** Start SUPPLIED MATERIAL **
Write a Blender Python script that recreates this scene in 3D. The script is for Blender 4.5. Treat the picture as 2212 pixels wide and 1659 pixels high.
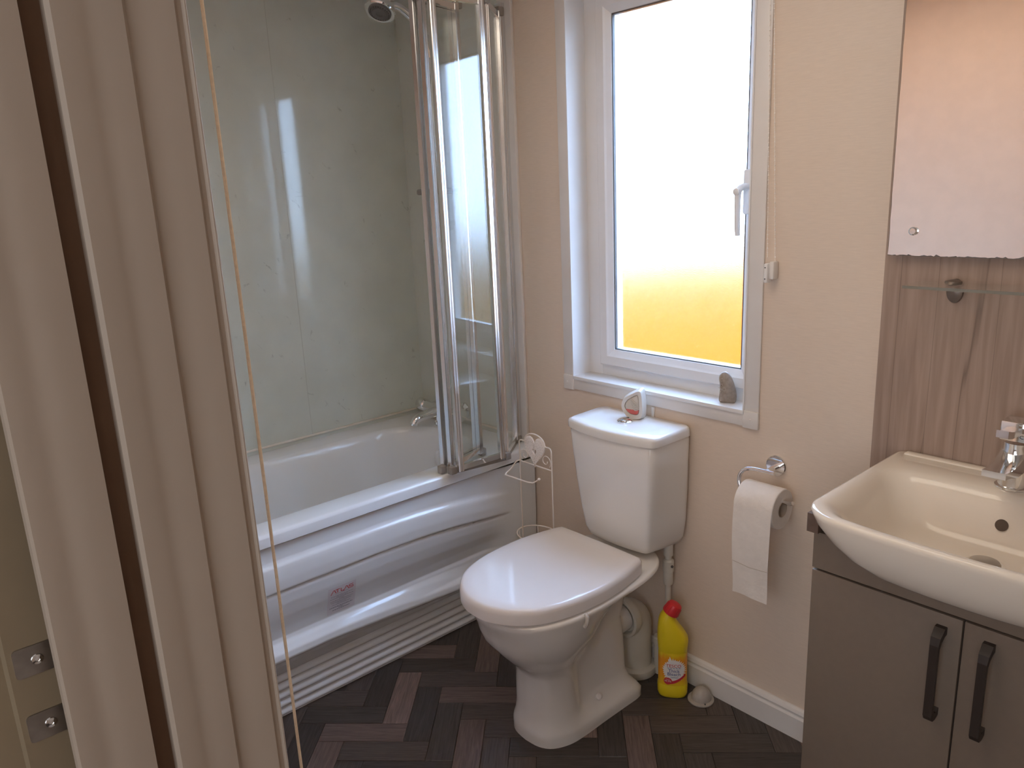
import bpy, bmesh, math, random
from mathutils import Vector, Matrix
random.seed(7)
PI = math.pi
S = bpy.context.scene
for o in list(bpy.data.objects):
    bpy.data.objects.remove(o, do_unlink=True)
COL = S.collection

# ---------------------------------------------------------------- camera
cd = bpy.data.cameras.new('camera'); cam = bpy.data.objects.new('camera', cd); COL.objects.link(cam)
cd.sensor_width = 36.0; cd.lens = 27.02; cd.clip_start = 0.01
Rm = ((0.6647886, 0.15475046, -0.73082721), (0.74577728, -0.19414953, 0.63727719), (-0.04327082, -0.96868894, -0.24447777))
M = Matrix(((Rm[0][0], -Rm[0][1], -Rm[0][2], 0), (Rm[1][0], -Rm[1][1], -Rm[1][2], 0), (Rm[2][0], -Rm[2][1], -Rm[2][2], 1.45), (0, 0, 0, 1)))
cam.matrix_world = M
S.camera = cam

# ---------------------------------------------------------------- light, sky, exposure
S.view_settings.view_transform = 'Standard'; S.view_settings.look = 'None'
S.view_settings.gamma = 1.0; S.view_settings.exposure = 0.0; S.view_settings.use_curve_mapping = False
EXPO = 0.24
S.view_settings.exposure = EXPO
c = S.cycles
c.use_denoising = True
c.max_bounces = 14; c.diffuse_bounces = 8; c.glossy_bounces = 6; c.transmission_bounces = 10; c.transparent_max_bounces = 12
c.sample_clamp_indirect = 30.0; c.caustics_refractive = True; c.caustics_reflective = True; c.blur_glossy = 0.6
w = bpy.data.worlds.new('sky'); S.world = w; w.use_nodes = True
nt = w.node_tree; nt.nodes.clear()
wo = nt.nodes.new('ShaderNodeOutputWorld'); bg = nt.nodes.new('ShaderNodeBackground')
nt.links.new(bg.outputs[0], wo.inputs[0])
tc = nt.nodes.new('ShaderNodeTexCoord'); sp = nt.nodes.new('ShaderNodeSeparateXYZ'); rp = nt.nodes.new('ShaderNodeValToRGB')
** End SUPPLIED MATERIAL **
_WHAT IS EXPECTED_
Please take the lines from the beginning of the data above through the line holding "COL = S.collection" and transcribe them exactly, without any pictures.

_TASK RESPONSE_
Write a Blender Python script that recreates this scene in 3D. The script is for Blender 4.5. Treat the picture as 2212 pixels wide and 1659 pixels high.
import bpy, bmesh, math, random
from mathutils import Vector, Matrix
random.seed(7)
PI = math.pi
S = bpy.context.scene
for o in list(bpy.data.objects):
    bpy.data.objects.remove(o, do_unlink=True)
COL = S.collection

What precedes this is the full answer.